Thursday, January 20, 2011

Of friendship


In the friendship I speak of, our souls mingle and blend with each other so completely that they efface the seam that joined them, and cannot find it again. If you press me to tell why I loved him, I feel that this cannot be expressed, except by answering: Because it was he, because it was I.

Michel de Montaigne
The Complete Works
Page 169





“Canvas 156”
January 19, 2011

[click to enlarge]



Update:
In the Forum: the Dickens, you say.

11 comments:

Art by JFM said...

William it's as if this was written for you and your friend that has a place in your heart that death did not and could not ever remove.

The two of you on your canvas as one but yet individuals...

Woman in a Window said...

I think there is no truer truth.

And you, what a beautiful image. Somehow one man loving another so creates a bed in me, as for a cat and her kittens.

xo
erin

rahina q.h. said...

i'd like to add to JFM's comment: i truely thought it was written BY you... it sounded like your sensitivity.

William Michaelian said...

When one sings and the other is silent, both sing and both are silent. So too in life and death.

Thank you, Jan.

And thank you, Erin. I read what you posted this morning. It’s a beautiful response, and it could just as well have come before my entry here.

Rahina, I think we sometimes speak across centuries even when we’re of the same time and in the same room.

Old 333 said...

Lovely, William, both quote and drawing. I imagine a long hallway of your artwork and words, quietly leading to a door, behind which we will find you, in your portrait hat and wooden chair just as we find you here on the web. Good to know you're out here in the world (and in the web) with the rest of us, William - it makes a little calm spot in the storm. And thank you. What you share is of value, and is multiplied by the act.

William Michaelian said...

Other than my profound thanks, Peter, about all I can add to your lovely comment is this advice: pay no attention to the man behind the curtain.

RUDHI - Chance said...

Wonderful word-pattern - thaught it was yours, but I guess, Montaigne would not mind if we like his inspiring self-expressions, honestly friend.

William Michaelian said...

Thank you, Rudhi. Our dead friend Montaigne has not complained yet; maybe he is used to our whispers by now.

Paul L. Martin said...

William, I found this part of Montaigne's biography very moving. I guess their friendship was intense but brief, and that his passing colored the remainder of Montaigne's life and work. I feel very lucky to understand the hole in Montaigne's heart. A friend, especially one who sees into your soul, is hard to find. We do not travel through this world all alone, and for that I am thankful, as well for your friendship.
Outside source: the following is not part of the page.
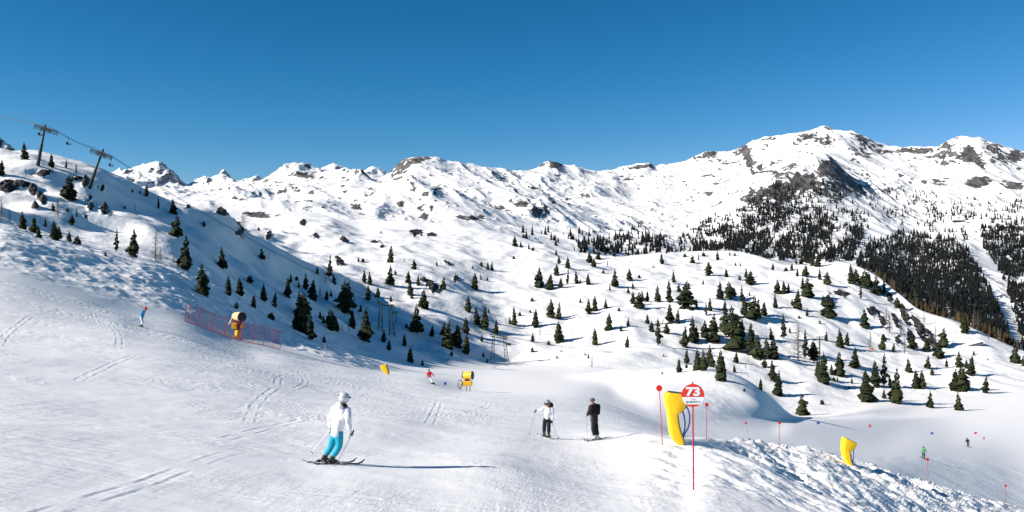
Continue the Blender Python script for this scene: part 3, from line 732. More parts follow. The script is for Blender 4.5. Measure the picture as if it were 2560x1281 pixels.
def trunk_mesh(width, top=0.97, lean=0.0):
    mb = MB()
    mb.tube([(0, 0, -.06), (0, 0, .02), (lean * .4, 0, .4), (lean * .75, 0, .75), (lean * top, 0, top)], [width * 1.35, width, width * .72, width * .4, width * .08], 6)
    return mb.mesh("trunk")

T_TRUNK = [trunk_mesh(.022), trunk_mesh(.016), trunk_mesh(.028, .9)]
PROTO = {
 's': [(crown_spruce(11 + k, w_, lv, gp, irregular=ir, start=st_, lean=ln, drop=dr), T_TRUNK[k % 2], M_spruce) for k, (w_, lv, gp, ir, st_, ln, dr) in enumerate([(.25, 17, .10, .36, .03, 0, .35), (.215, 18, .18, .45, .06, .02, .3), (.28, 16, .15, .4, .02, 0, .5), (.23, 17, .25, .5, .08, -.02, .4), (.265, 16, .12, .36, .01, .015, .45), (.20, 19, .28, .55, .08, 0, .3), (.29, 15, .2, .45, .03, -.015, .55)])],
 'b': [(crown_spruce(21 + k, w_, lv, gp, irregular=ir, start=st_, lean=ln, bushy=bu), T_TRUNK[2], M_spruce) for k, (w_, lv, gp, ir, st_, ln, bu) in enumerate([(.25, 15, .16, .5, .02, 0, 1), (.25, 14, .16, .55, .04, .03, 2), (.235, 15, .16, .5, .03, -.03, 2), (.25, 15, .18, .5, .0, 0, 1), (.25, 15, .22, .6, .05, .04, 2), (.26, 15, .2, .5, .06, 0, 1)])],
 'n': [(crown_spruce(31, .125, 20, .15, irregular=.5), T_TRUNK[1], M_spruce), (crown_spruce(32, .14, 18, .28, irregular=.55, start=.1), T_TRUNK[1], M_spruce), (crown_spruce(33, .13, 16, .3, irregular=.6, start=.14, lean=.03), T_TRUNK[1], M_spruce)],
 'l': [(crown_larch(41, .2), T_TRUNK[1], M_larch), (crown_larch(42, .15, 60), T_TRUNK[1], M_larch), (crown_larch(43, .25, 80, .03), T_TRUNK[1], M_larch)],
 'd': [(crown_spruce(51, .42, 9, .12, irregular=.5, start=.0, bushy=2), T_TRUNK[2], M_spruce), (crown_spruce(52, .36, 10, .2, irregular=.6, start=.0), T_TRUNK[2], M_spruce)],
}
for k_, ps in PROTO.items():
    for cm, tm, lm in ps:
        cm.materials.append(lm)
        cm.polygons.foreach_set("use_smooth", [False] * len(cm.polygons))
for tm in T_TRUNK: tm.materials.append(M_bark)

# x, foot y, height (photograph px), kind : s spruce, b broad, n narrow, l bare larch, d dwarf
TREES = """
60 399 45 b;128 418 35 s;166 420 20 s;4 439 41 s;190 433 25 n;177 499 62 b;365 491 31 s;332 482 11 d;351 484 9 d;396 522 31 n;431 534 40 b;440 592 55 b;337 527 20 l;312 522 10 d
25 561 44 l;3 550 62 l;55 572 45 s;86 583 45 s;97 595 31 s;114 569 28 n;133 597 48 b;147 597 34 s;174 605 27 s;195 612 25 d;178 561 25 b;145 544 45 l;192 544 25 n;132 527 20 s;169 530 14 d
291 630 60 n;335 643 73 b;389 652 75 l;402 655 38 l;434 662 30 l;465 676 90 s;503 734 77 s;556 672 57 s;608 598 70 l;263 640 14 d;571 738 50 s;599 738 45 s;592 772 22 d;634 769 34 s;625 707 20 d
658 752 45 s;689 752 25 s;685 766 26 d;720 744 52 b;726 707 25 s;741 700 11 d;747 720 18 s;764 724 42 s;783 750 53 s;792 686 21 s;800 744 32 l;816 750 25 s;824 694 58 n;834 710 28 b;814 710 20 l;828 741 17 s
862 779 80 b;873 769 70 n;745 828 104 b;757 795 65 b;775 849 69 s;679 800 22 d;800 797 20 s;809 809 22 s;824 823 53 b;840 827 35 s;882 820 48 s;872 831 39 l;855 831 25 l;886 761 25 l;901 781 22 s
914 854 87 b;809 856 20 d;911 707 34 s;925 713 37 s;921 750 39 s;945 743 28 s;976 713 53 s;977 657 45 s;988 688 14 d;1021 707 31 s;1025 738 42 b;1029 747 17 d;1011 657 17 l;1035 674 27 s;1045 713 25 s
1092 665 13 s;1109 724 35 s;1062 773 53 b;1039 831 72 s;1017 820 14 d;1081 841 30 b;1187 724 44 s;1202 700 14 s;1218 702 11 s;1220 675 20 s;1230 677 25 s;1203 665 11 d;1181 672 9 d;1139 699 17 s
960 855 32 s;973 876 28 s;1012 865 31 s;1024 906 44 b;1031 870 18 l;1056 914 17 s;1109 840 39 s;1122 873 73 b;1128 889 12 d;1143 865 59 b;1164 834 42 s;1166 884 52 s;1171 780 42 s;1191 811 45 b;1205 761 20 l
1213 823 62 b;1222 783 12 s;1241 837 39 b;1205 855 21 s;1274 811 20 s;1208 893 14 s;1218 908 14 s;990 809 25 l;977 755 17 s;654 649 31 s;672 649 20 l;646 576 9 d;896 655 14 s;908 655 10 d;1036 593 20 b;1053 590 13 b;952 583 7 d
1287 616 28 s;1302 619 17 s;1322 623 14 s;1333 627 10 d;1308 594 8 d;1324 594 8 d;1284 648 9 d;1390 639 17 b;1397 661 25 b;1418 670 31 b;1392 688 30 s;1419 710 41 n;1402 720 27 s;1350 716 49 s;1377 724 44 b;1440 710 34 s;1451 706 10 d
1470 712 30 s;1474 658 31 b;1485 668 24 b;1495 649 25 b;1487 636 14 s;1519 665 15 n;1509 684 10 d;1524 637 12 b;1535 642 20 s;1536 716 46 s;1524 727 18 s;1574 701 31 s;1582 723 18 s;1598 696 10 d;1596 636 17 s;1633 670 9 d
1654 660 28 s;1666 634 12 s;1713 643 11 d;1731 658 21 b;1747 651 18 n;1758 641 11 d;1793 651 25 s;1825 639 10 b;1837 640 8 d;1770 689 37 b;1839 665 10 b;1851 666 9 b;1683 709 37 n;1815 693 21 s;1849 700 12 d;1865 695 27 s;1877 713 38 b;1758 712 14 s
1643 754 41 b;1671 757 59 s;1619 754 28 s;1606 754 31 s;1598 771 42 b;1571 734 20 s;1582 760 34 b;1697 730 21 b;1717 769 69 b;1741 775 28 s;1776 779 37 s;1766 790 34 n;1799 748 46 b;1820 745 42 b;1835 740 22 b;1855 757 45 n;1873 740 11 b
1811 785 37 b;1860 788 53 s;1883 799 62 b;1896 785 42 n;1911 790 39 s;1814 830 56 b;1831 841 79 b;1842 878 84 b;1855 841 48 b;1874 886 81 b;1763 841 42 s;1784 855 70 s;1800 824 20 s;1730 855 67 b;1713 869 56 b;1742 852 39 b
1675 809 52 b;1695 809 39 s;1666 835 28 b;1645 865 72 n;1644 821 25 n;1619 810 25 s;1630 828 27 s;1571 816 22 s;1553 828 15 s;1523 826 45 s;1515 772 27 s;1488 778 41 s;1471 785 39 b;1450 757 13 b;1548 778 10 d
1378 793 48 s;1398 800 46 s;1395 855 53 s;1339 819 48 s;1350 840 27 l;1488 862 44 s;1569 869 31 s;1286 814 51 s;1331 754 11 d;1300 790 11 d;1325 782 8 d;1331 855 24 s;1371 862 11 d;1331 880 14 d;1392 897 10 d;1471 897 14 s;1480 920 28 l;1659 892 8 d
1696 932 38 s;1716 921 13 b;1718 909 38 s;1742 926 55 s;1758 928 57 s;1774 917 56 s;1779 918 31 b;1803 952 78 s;1841 907 29 s;1835 931 21 b;1864 925 21 l;1931 952 53 b;1946 990 66 b;1901 975 30 s;1909 919 24 b;1860 979 9 d;1656 936 8 d
2005 1039 55 b;2055 1012 14 d;1896 894 60 b;1916 896 55 b;1937 898 60 b;1995 901 95 l;2012 898 76 n;2031 898 48 b;2059 956 79 b;2044 943 45 s;2078 937 28 b;2099 941 64 s;2097 867 48 b;2138 921 55 s;2118 864 34 s
2174 879 50 l;2207 876 43 s;2234 881 24 s;2189 969 71 b;2209 968 88 n;2224 969 34 s;2163 1005 86 s;2243 1009 90 s;2209 996 24 b;2129 960 19 s;2123 972 8 d;2094 953 12 s;2083 952 10 d;2271 932 38 s;2288 971 49 s;2305 971 47 s;2320 922 35 s;2329 938 22 b
2327 1020 45 s;2350 896 47 b;2367 919 25 s;2395 919 43 s;2389 977 56 s;2406 978 67 b;2397 1027 49 s;2429 938 52 s;2415 921 24 s;2465 983 45 s;2537 909 60 s;2558 915 27 b;2435 889 13 s;2469 901 7 d;2471 853 25 l;2496 855 37 l
1933 676 20 s;1966 678 11 d;1980 677 21 s;1994 691 21 b;2013 691 30 b;2004 661 28 b;1990 661 17 b;2032 664 28 b;2046 667 34 b;2049 701 34 n;2018 743 50 b;2007 726 36 s;1945 735 37 s;1959 735 34 s;1971 733 27 s;1997 774 53 b;1980 765 20 b;1937 771 37 s;2017 791 22 s
2069 712 34 b;2127 709 50 b;2142 706 36 b;2159 718 45 b;2172 715 36 s;2190 737 50 b;2210 737 40 s;2153 749 40 n;2058 765 30 s;2072 794 56 b;2162 819 48 s;2224 833 56 l;1959 847 65 n;1975 833 17 s;2066 853 25 s;1928 850 34 s;2049 810 12 d;1997 796 8 d
2261 886 53 l;2237 883 28 l;2409 833 56 s;2434 824 53 l;2445 822 45 l;2370 791 42 l;2325 777 28 l;2288 754 34 s;2294 760 34 b;2336 782 34 l;2550 850 22 l;2268 800 44 l;2296 836 50 l;2338 858 46 l;2252 838 52 l;2282 872 40 b;2318 880 36 b;2216 800 34 l;2240 770 30 b;2310 812 34 l;2186 800 30 l;2360 868 50 b
"""
TL = []
for tok in TREES.replace("\n", ";").split(";"):
    if tok.strip():
        q = tok.split(); TL.append((float(q[0]), float(q[1]), float(q[2]), q[3]))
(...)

William Michaelian said...

Paul, that you recognize the good fortune in such a painful loss is, I think, part of why we are friends. To the extent we try to avoid sorrow and pain, we are hardened to joy.

Also: I have you to thank for my present reading. If you had not written about Montaigne and linked to this book when you did, I wouldn’t be enjoying and learning from him now.

Paul L. Martin said...

Glad I could return the favor, William. I have learned much from your reading, especially of Proust.